Employee engagement platforms can offer a powerful match and gap analysis which identifies suitable successors for key jobs. Employees can then identify gaps in their knowledge and use ‘learning’ functions to either book onto an existing course or request a course that isn’t yet provided. Not only does this maximise the use of internal training courses, but provides a quick analysis of training needs to identify where additional courses may help individuals – or if there are specific gaps that need addressing across the whole workforce. 

Above all, these platforms can help businesses keep pace with changing job requirements to help leaders cultivate a skilled workforce – from the lower levels right up to the executive positions – securing a successful future for the business.

Looking to the future
Directly replacing employees is looking backwards. Succession planning is all about looking forwards. Often, businesses mistakenly believe that succession planning is only relevant at the executive levels of an organisation, but to support the flatter structures and cross-team set-up of future workplaces, this thinking needs to be reversed. To enable rapid response and optimum delivery, it is equally if not more important to implement a plan at the lower levels. 

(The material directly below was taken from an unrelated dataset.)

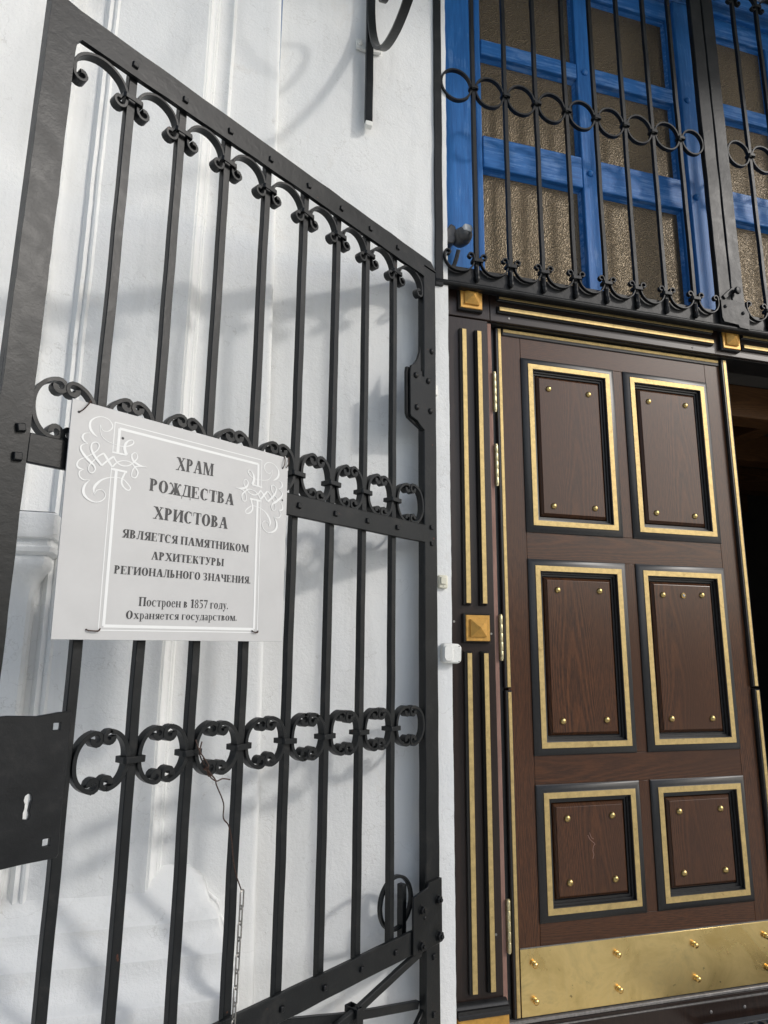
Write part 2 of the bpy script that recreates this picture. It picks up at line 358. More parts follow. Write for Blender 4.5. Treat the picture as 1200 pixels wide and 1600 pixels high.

There are several key considerations for businesses to take into account when putting succession planning into place, such as how a more flexible structure will support business outcomes, how skills can be leveraged to deliver future outcomes, where current skills shortages lie and which skills will be required in the near future. By utilising HRIS and employee engagement platforms, businesses can better identify which key jobs need to be filled, whether the skills that are needed can be fulfilled by an existing employee, and whether that existing employee might be prepared to take on a new role to fit with the businesses changing needs.

Increasingly, the rigid, traditional team hierarchies of workplaces gone by are no longer fit for purpose – and embracing a new kind of structure that provides flexibility and adaptability will help businesses future-proof themselves. By adapting and flexing in line with shifting requirements, businesses can leverage HRIS and employee engagement platforms to their advantage – recognising skills gaps ahead of time, but also identifying opportunities for existing workers to step into the breach. The future of work will bring more project teams, flatter structures and tours of duty, and as such, businesses must plan ahead if they want to avoid putting the future of their business at risk. Without succession planning, organisations will not be prepared for the changes in the external environment – so to be successful, adopting this approach is essential. And of course, in a working world that is governed by ROI, investing in this new way of thinking will pay dividends in years to come.